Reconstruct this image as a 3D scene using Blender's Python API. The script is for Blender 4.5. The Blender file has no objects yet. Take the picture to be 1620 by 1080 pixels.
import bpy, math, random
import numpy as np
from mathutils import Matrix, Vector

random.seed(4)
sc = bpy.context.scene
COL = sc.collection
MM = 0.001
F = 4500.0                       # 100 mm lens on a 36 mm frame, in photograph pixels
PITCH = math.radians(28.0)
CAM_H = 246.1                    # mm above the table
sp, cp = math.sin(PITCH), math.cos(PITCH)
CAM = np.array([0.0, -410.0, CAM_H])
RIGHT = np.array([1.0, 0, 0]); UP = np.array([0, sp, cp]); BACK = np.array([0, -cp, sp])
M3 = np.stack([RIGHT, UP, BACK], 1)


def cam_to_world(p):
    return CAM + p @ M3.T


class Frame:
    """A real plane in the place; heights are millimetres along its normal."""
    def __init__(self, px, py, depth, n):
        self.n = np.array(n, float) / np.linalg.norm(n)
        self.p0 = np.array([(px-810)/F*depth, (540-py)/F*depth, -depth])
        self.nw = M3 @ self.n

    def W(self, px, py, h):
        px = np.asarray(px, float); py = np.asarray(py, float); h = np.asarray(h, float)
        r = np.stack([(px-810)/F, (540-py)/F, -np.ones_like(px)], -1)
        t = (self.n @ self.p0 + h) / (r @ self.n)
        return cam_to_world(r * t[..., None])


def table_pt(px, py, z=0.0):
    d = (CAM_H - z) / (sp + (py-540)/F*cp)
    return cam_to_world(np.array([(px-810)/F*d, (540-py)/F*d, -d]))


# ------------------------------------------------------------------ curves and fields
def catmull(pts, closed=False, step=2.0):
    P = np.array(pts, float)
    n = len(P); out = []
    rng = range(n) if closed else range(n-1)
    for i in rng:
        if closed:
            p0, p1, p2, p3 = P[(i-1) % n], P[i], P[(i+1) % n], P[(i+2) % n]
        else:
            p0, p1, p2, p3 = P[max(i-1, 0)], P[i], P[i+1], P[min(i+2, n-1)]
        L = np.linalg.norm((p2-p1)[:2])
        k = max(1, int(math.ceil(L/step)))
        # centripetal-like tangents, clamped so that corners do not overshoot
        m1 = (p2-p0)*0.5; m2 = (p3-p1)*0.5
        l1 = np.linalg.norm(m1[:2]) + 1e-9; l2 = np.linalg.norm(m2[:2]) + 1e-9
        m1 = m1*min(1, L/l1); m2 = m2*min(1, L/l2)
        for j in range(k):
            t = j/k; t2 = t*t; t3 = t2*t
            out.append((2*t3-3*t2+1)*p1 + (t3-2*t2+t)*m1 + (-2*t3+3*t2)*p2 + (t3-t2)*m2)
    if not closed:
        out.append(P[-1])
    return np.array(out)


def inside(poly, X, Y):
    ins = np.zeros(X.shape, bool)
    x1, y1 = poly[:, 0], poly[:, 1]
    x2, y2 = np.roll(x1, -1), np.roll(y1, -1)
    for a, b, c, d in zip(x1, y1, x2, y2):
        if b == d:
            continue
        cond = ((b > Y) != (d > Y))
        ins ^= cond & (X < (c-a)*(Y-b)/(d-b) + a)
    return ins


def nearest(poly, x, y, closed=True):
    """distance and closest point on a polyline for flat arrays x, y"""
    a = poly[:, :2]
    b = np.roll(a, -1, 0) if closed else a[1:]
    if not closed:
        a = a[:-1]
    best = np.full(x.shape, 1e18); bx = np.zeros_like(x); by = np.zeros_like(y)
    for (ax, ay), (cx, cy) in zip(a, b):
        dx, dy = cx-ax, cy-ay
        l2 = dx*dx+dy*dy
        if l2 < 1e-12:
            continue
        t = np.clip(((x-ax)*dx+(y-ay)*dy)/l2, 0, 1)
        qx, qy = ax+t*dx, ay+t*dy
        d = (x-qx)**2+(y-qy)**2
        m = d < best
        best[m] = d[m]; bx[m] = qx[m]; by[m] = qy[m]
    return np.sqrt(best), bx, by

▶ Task
Return exactly the opening lines of the listing above, ending with the line that has "from mathutils import Matrix, Vector".

▶ The completed task
Reconstruct this image as a 3D scene using Blender's Python API. The script is for Blender 4.5. The Blender file has no objects yet. Take the picture to be 1620 by 1080 pixels.
import bpy, math, random
import numpy as np
from mathutils import Matrix, Vector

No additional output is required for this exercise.